August 7, 2018 -- Two slow-growth council hopefuls who had been intent on mounting a stiff challenge against Santa Monica incumbents have decided not to enter the race for three open seats.

Citing the uncertainty surrounding a voting rights lawsuit that could impact the November 6 election, Armen Melkonians said he and his running mate Kate Bransfield will not submit the nominating petitions they pulled last month.

"We were just sitting there thinking and (with) the Voting Rights Act lawsuit what's going to happen is uncertain," said Melkonians.

The decision, however, was not solely political, Melkonians said.

"I have a kid and a lot of work right now," he told The Lookout. "All of it put together it kind of made sense not to enter the race this time.

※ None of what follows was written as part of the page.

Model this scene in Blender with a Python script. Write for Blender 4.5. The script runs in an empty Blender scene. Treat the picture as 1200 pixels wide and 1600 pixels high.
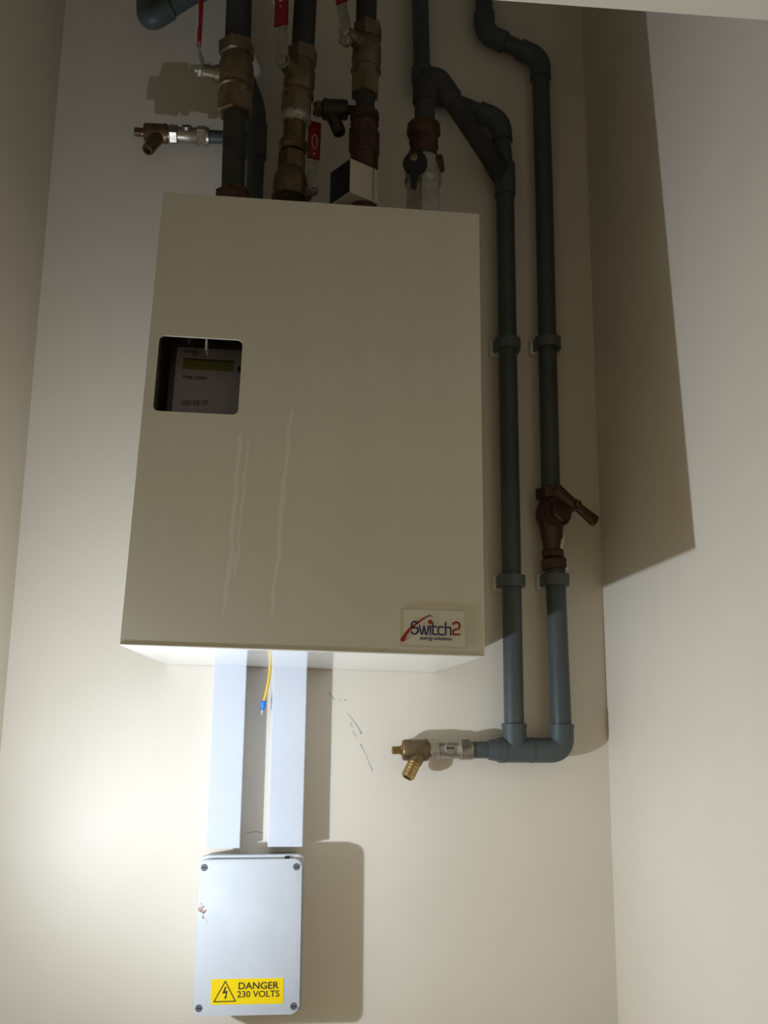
import bpy, bmesh, math, random
from mathutils import Vector, Matrix

random.seed(4)
S = bpy.context.scene
C = S.collection

# ------------------------------------------------------------------ camera
# wall plane is y = 0 (into the wall is +y), camera stands 1.3 m in front of it at z = 0
F = 1544.0
D = 1.3
RX = Vector((0.99585761, -0.09040882, 0.00968809))
UP = Vector((-0.02804272, -0.20403046, 0.97856281))
FW = Vector((0.08649404, 0.97478091, 0.2057206))
cam = bpy.data.cameras.new('camera')
camo = bpy.data.objects.new('camera', cam)
C.objects.link(camo)
cam.sensor_fit = 'VERTICAL'
cam.sensor_height = 24
cam.lens = F / 1600 * 24
cam.clip_start = 0.02
m = Matrix.Identity(4)
for i in range(3):
    m[i][0], m[i][1], m[i][2] = RX[i], UP[i], -FW[i]
m[1][3] = -D
camo.matrix_world = m
S.camera = camo

# ------------------------------------------------------------------ light
S.view_settings.view_transform = 'Standard'
S.view_settings.look = 'None'
S.view_settings.gamma = 1
S.view_settings.use_curve_mapping = False
S.view_settings.exposure = 0.0

w = bpy.data.worlds.new('world')
S.world = w
w.use_nodes = True
bg = w.node_tree.nodes['Background']
bg.inputs[0].default_value = (1.0, 0.82, 0.40, 1)
bg.inputs[1].default_value = 0.24

def lamp(name, kind, loc, target, energy, color, **kw):
    l = bpy.data.lights.new(name, kind)
    l.energy = energy
    l.color = color
    for k, v in kw.items():
        setattr(l, k, v)
    o = bpy.data.objects.new(name, l)
    C.objects.link(o)
    o.location = loc
    o.rotation_euler = (Vector(target) - Vector(loc)).to_track_quat('-Z', 'Y').to_euler()
    return o

# hand torch held low on the left
TORCH = Vector((-0.33, -0.388, -0.20))
lamp('torch', 'SPOT', TORCH, TORCH + Vector((.72, .14, .42)), 8.9, (0.78, 0.875, 1.0),
     spot_size=math.radians(180), spot_blend=1.0, shadow_soft_size=0.006)
# light spilling sideways out of the torch's lens
lamp('torch_spill', 'POINT', TORCH, (0, 0, 0), 2.2, (0.74, 0.85, 1.0), shadow_soft_size=0.006)
# ------------------------------------------------------------------ helpers
def at(u, v, d=0.0):
    """point on the plane d metres in front of the wall"""
    q = RX * ((u - 600) / F) + UP * (-(v - 800) / F) + FW
    t = (D - d) / q.y
    return Vector((q.x * t, -d, q.z * t))

def link(o):
    C.objects.link(o)
    return o

def obj(name, bm, mat, parent=None, smooth=True, angle=35):
    me = bpy.data.meshes.new(name)
    bmesh.ops.recalc_face_normals(bm, faces=bm.faces[:])
    bm.to_mesh(me)
    bm.free()
    if isinstance(mat, (list, tuple)):
        for k in mat:
            me.materials.append(k)
    else:
        me.materials.append(mat)
    if smooth:
        for p in me.polygons:
            p.use_smooth = True
        try:
            me.set_sharp_from_angle(angle=math.radians(angle))
        except Exception:
            pass
    o = link(bpy.data.objects.new(name, me))
    if parent:
        o.parent = parent
        o.matrix_parent_inverse = parent.matrix_world.inverted()
    return o

def tag(o, label, cat, group=None, kind=None):
    if label:
        o['label'] = label
    if cat:
        o['category'] = cat
    if group:
        o['group'] = group
    if kind:
        o['kind'] = kind
    return o

def thing(name, loc, label, cat, group=None):
    o = link(bpy.data.objects.new(name, None))
    o.empty_display_size = 0.02
    o.location = loc
    o.matrix_world = Matrix.Translation(loc)
    return tag(o, label, cat, group)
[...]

"It was a real tough decision."

Melkonians, who finished fifth in the 2016 race for four Council seats, had planned to make crime his biggest campaign issue.

"It was going to be a dirty race," he said. "Nobody's going to deal with (crime) now, and it's going to get worse.

"We're going to be pushing the case from the outside."

Melkonians and Bransfield were counting on the grassroots organizing efforts of Residocracy, which in the past gathered the signatures necessary to place two anti-development measures on the ballot.

"Together, our candidacy would have been very strong but we still would have needed to once again, mobilize the thousands of Residocracy supporters," Bransfield said.

"Ultimately, it seemed unfair to ask them to devote that degree of time and energy when we couldn't be certain that their effort wouldn't have been in vain."

Residocracy, which is headed by Melkonians, has recently shifted its focus from fighting major development to sounding the alarm about a recent rise in violent crime ("Santa Monica Slow-Growth Group Shifts Focus to Crime," March 2, 2018).

Melkonian's exit from the race was abrupt as his entry.

He had hesitated to jump in until a member of the Residocracy Facebook page posted a graphic image of a man masturbating in a Santa Monica park ("Graphic Photo of Man Masturbating in Santa Monica Park Causes Uproar," July 13, 2018).

Unlike the image that triggered his decision to enter the race, the lawsuit that paved the way for his exit has been a long time in the making.

After efforts by the City to have the lawsuit dismissed, the trail began last week with both sides giving their opening arguments ("Plaintiffs in Santa Monica Voting Rights Lawsuit Paint Picture of Disenfranchised Minority," August 6, 2018 and "Latinos More than Fairly Represented on Santa Monica Council, Defense Argues in Voting Rights Case," August 6, 2018).

If the Latino plaintiffs in the lawsuit prevail, Santa Monica could be forced to replace its at-large elections with district elections.

The judge could render a decision in time to impact the November election, said plaintiff's' attorney Kevin Shenkman.